You need to indicate that the union you are taking is disjoint, and also need a clause stating that if $A$ is a measurable subset of an interval $I$, then the measure of the complement of $A$ in $I$ is the measure of $I$ minus that of $A$. Once you add this clause your "naive" definition indeed provides the right measure for all Borel sets. The recursion takes $\omega_1$ steps, meaning that if $\alpha$ is a (possibly infinite, but) countable ordinal, then running your definition for only $\alpha$ many stages will fail to assign measure to some Borel sets.
To be precise: We can call $A$ a level $0$ set iff it is an interval, for $\alpha$ countable, call $A$ a level $\alpha+1$ set iff it is not a level $\alpha$ set, but it is the countable union of sets $A_n$ of level $\alpha$ or the complement of a level $\alpha$ set, and call $A$ a level $\gamma$ set, for $\gamma$ a countable limit ordinal, iff it is not a level $\beta$ set for any $\beta<\gamma$, and there is a sequence $\gamma_n$ of ordinals smaller than $\gamma$, and for each $n$ there is a set $A_n$ of level $\gamma_n$, with $A=\bigcup_n A_n$. Our definition assigns measures to all sets of level $\alpha$, for any countable $\alpha$, and for each $\alpha$ there is at least one set of level $\alpha$, so we cannot stop before that stage. On the other hand, the collection of all sets of countable level is closed under the clauses of your definition.
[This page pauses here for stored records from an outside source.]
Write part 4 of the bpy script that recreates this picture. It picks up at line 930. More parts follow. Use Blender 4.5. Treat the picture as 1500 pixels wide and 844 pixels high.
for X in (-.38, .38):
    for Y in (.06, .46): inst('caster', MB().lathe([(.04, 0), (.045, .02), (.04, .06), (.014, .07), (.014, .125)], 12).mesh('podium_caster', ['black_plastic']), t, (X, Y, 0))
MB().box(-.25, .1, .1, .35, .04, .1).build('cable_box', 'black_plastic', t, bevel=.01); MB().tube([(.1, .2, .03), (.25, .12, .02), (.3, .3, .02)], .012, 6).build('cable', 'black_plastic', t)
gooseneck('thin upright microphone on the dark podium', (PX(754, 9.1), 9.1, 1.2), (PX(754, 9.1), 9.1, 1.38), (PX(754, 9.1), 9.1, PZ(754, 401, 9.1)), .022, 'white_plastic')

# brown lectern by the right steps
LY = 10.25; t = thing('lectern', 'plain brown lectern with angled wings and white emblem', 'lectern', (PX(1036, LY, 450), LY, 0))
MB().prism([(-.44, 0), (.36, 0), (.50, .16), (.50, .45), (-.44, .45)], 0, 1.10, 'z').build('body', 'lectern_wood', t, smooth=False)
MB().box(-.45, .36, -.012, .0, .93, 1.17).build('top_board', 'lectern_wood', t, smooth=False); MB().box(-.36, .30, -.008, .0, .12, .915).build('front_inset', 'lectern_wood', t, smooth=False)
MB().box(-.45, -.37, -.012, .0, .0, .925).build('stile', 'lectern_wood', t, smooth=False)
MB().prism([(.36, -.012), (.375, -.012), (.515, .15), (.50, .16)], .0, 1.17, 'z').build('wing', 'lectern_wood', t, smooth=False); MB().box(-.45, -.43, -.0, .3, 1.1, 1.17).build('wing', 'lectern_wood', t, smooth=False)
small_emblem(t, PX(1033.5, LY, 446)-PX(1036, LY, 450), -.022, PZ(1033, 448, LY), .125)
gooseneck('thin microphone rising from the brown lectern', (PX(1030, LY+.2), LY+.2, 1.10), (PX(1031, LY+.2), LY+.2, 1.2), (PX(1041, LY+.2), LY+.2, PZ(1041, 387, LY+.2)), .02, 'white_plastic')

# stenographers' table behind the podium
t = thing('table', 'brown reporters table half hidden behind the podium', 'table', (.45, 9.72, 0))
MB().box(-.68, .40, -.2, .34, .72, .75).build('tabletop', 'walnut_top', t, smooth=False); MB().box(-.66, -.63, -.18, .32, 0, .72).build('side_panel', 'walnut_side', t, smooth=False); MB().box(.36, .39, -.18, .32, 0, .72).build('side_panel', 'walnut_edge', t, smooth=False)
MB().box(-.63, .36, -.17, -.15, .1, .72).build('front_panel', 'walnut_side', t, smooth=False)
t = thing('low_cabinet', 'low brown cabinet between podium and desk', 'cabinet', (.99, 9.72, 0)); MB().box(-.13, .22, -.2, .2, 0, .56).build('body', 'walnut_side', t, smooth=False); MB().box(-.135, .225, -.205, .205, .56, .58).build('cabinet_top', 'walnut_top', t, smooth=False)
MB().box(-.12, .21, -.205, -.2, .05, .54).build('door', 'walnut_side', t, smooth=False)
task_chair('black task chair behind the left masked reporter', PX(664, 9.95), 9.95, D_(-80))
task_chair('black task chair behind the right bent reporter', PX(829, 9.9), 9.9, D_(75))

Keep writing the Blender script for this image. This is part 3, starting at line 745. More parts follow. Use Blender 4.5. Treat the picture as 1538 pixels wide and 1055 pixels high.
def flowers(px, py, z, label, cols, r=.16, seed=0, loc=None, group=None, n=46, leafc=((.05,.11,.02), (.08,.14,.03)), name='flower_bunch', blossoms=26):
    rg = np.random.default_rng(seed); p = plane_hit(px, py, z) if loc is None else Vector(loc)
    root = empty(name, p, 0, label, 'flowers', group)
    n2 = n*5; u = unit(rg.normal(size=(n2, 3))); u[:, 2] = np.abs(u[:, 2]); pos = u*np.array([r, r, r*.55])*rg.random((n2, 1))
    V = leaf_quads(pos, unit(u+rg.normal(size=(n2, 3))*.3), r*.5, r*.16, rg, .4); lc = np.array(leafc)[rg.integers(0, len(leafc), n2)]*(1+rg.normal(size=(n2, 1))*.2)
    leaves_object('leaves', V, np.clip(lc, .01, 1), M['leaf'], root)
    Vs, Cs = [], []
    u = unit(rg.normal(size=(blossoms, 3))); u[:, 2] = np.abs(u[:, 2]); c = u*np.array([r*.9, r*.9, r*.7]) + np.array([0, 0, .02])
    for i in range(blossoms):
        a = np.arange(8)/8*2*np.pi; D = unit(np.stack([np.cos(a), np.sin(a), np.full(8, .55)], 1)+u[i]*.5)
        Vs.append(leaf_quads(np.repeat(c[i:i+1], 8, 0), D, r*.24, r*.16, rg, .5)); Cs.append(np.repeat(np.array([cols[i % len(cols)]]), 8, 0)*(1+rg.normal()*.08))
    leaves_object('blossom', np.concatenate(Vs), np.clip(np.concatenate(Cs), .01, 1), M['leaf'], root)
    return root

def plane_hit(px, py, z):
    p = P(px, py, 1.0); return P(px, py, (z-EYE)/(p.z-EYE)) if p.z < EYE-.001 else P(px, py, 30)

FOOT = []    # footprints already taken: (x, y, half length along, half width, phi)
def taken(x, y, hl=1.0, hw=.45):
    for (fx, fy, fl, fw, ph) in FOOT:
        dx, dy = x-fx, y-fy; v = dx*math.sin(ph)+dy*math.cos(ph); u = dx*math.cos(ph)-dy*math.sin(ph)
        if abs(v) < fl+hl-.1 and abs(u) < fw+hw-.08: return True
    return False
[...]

(In descriptive set theory we actually use something very close to your approach to describe the Borel complexity of a set. This approach, of assigning a level of complexity to sets, allows us to prove statements about Borel sets by transfinite induction, and is indeed very useful. In practice, however, it is quite rare to happen upon a Borel set whose level is beyond, say, $5$.)
To see the need for the extra clause regarding complements: We want singletons to be measure zero. This is perhaps fine if we are liberal with our interpretation of the word "interval". But without the extra clause, not even the Cantor set gets assigned a measure.
Additional clauses will be needed if you want to reach all Lebesgue measurable sets. Perhaps the simplest is to say that if $A$ is measurable and has measure zero, then any subset of $A$ is also measurable with measure zero, and that if $A$ is measurable and $B$ has measure zero, then $A\cup B$ is measurable and has the same measure as $A$.
Of course, there are difficulties with this approach. For instance, one needs to verify that it is self-consistent, meaning that if a set $A$ is witnessed to be of level $\alpha$ in two different ways, we need to prove that the two "witnesses" assign to $A$ the same measure. Similarly for the additional clause I mentioned in the paragraph above. One also needs to verify that this approach captures all measurable sets. (I did not require that the unions verifying a set is level $\alpha$ be disjoint, although I required this when it came to assigning measures. Some additional care is needed to deal with this detail.)